Just have a look at empirical findings of multiplier effects for unemployment benefits vs. tax cuts. The difference is huge.
Bill, two questions:
1. As I understand it, UK gvt. debt is overwhelmingly (or only) in Sterling , not in foreign currency. True? Do you have numbers, also related to GDP?
2. Assuming 1. is the case, there is nothing in the way for anUK gvt. if it wishes, to spend the amount needed to employ the population and solve the problems in the public sector. Could you in this spirit suggest an alternative economic program for a (hypothetical) humane UK gvt.?
3. What would you do with the gvt. bonds held by banks and the public?
Dirk Bezemer responds to Chris Cook (see my link above at 12/17 @ 6:00) agreeing and citing Randy Wray and Warren Mosler.
Food for Thought.
How many of real transactions in goods, services and resources are engaged in a market exchange forum? Transactions are processes of operation and behavior expressed with mechanisms of generation and allocation conditioned by a development and distribution structure respectively. The development structure is arranged with lines and the distribution structure is arranged with channels through which transaction engagement takes place. Each transaction engagement consists of a series of steps of a) production, b) access, c) search and d) negotiation that are subject to friction, imperfection and complexity. The result is a map of distinct (bi/multi)lateral transactions that are uncoordinated, discrete, differentiated in contractual terms and seperable in time/space of agreement, payment and delivery. Are comparative advantage and economies of scale and scope significant in determining the outcome in each of the engagement steps? If many financial assets/titles are traded with market arrangements can we say the same thing about real transactions? Is the market model relevant for all economic transactions?

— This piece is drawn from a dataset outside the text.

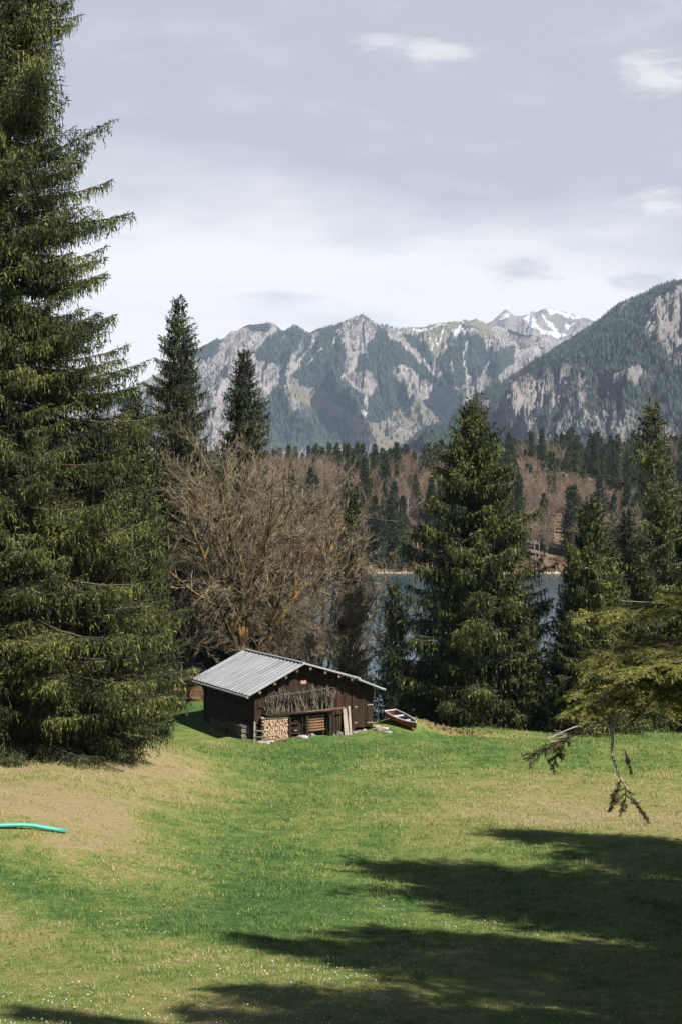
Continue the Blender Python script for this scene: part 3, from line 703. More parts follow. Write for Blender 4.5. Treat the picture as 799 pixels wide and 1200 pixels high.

Found this which partly answers my questions to Bill a couple of messages back about the UK national debt:
http://www.economicshelp.org/blog/uk-economy/uk-national-debt/
Would still like to hear Bill’s sketch of an alternative economics program for a (hypothetical) progressive UK gvt.
I think the UK should be the focus now for people who want to advance the MMT position.
The UK gvt. is rabidly cutting down and – different from Eurozone countries – they are not at all fincially constrained.
@Panayotis
This is an interesting question. I don’t have the actual numbers at hand but the overwhelming number of real transactions in goods, services and resources takes place in the context of what economists would call a planned economy. This planned economy is also known as corporation. Millions of planners populate these corporations: investment planning, production planning, marketing planning, …
Stephan,
Is the market model relevant for all economic transactions? If not, as I think, we need alternative mechanisms of analysis whether internal in corporations as you imply, process analysis of generation/allocation as in my theoretical work and/or other alternative methods. Certainly, neoclassical microfoundations based on the market hypothesis distorts reality and fails to to understand the real dynamics that work in modern capitalist economies. Unless we recognize this fact, we will continue to build models that are divorced from reality and lead in erroneous conclusions with disastrous policy prescriptions.
Funny, I was thinking the same thing about salary cuts among incumbents.
if the government keeps all the employees at the time when its income (taxes) are reduced, where is the money for the salaries supposed to come from?